© Orpheas Emirzas

© Orpheas Emirzas

On est allés voir “The Ghost of Montpellier Meets the Samurai”, la nouvelle pièce chorégraphique de Trajal Harrell, sans en savoir grand-chose, les yeux grands ouverts et avec une forte envie d’être surpris, embarqués, bref, conquis. Surprise il y eut, mais pas dans le bon sens du terme. On est habitués à ce que la danse contemporaine n’aime pas trop la littéralité et s’épanouisse dans l’abstrait, voire l’abscons. Ici, bien sûr, on ne verra ni samouraï ni fantôme, et pour dire les choses franchement, de danse on n’en verra pas beaucoup non plus.

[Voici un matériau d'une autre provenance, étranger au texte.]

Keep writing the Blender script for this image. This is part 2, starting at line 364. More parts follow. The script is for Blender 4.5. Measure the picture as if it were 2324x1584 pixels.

On n’en verra même pas du tout pendant la première demie heure de spectacle, prologue bavard, mollement politique option bons sentiments (oui, il y a des coupes dans les budgets culturels un peu partout ; oui, c’est très préoccupant), se terminant par la participation forcée d’un pauvre hère dont le nom fut tiré au sort, ce qui n’est pas sans rappeler les pires heures du racolage scénique à la Vincent Macaigne, et qui repartira en emportant un coussin et avouant « comme ça je pourrai dormir». Parlant…

Un compte à rebours, tenu par Trajal Harrell lui-même, et promettant la danse dans vingt-deux, seize, neuf minutes, est trompeur. Le spectateur espère, attend, frémit lorsqu’enfin deux danseurs esquissent quelques mouvements de bras, au demeurant fort gracieux. Las, la danse telle que nous y ont habitués Sidi Larbi Cherkaoui ou Akram Khan s’arrête net. Place au voguing, cette danse popularisée par Madonna dans une de ses meilleures chansons des 90s, rigolo les cinq premières minutes, éprouvant les trente autres, le tout sur un mix de tubes allant de Beyoncé à Rihanna, à la mode, donc déjà daté. Dans un défilé gentiment foutraque, les danseurs prennent place les uns à la suite des autres sur de petits promontoires, et remuent, parfois en rythme, parfois pas, un peu comme vous quand il est trois heures du matin et que vous faites honte à vos copines moins saoules que vous. Il est important, si ce n’est vital, que des voix discordantes s’élèvent. Encore faut-il que ces voix aient quelque chose à dire.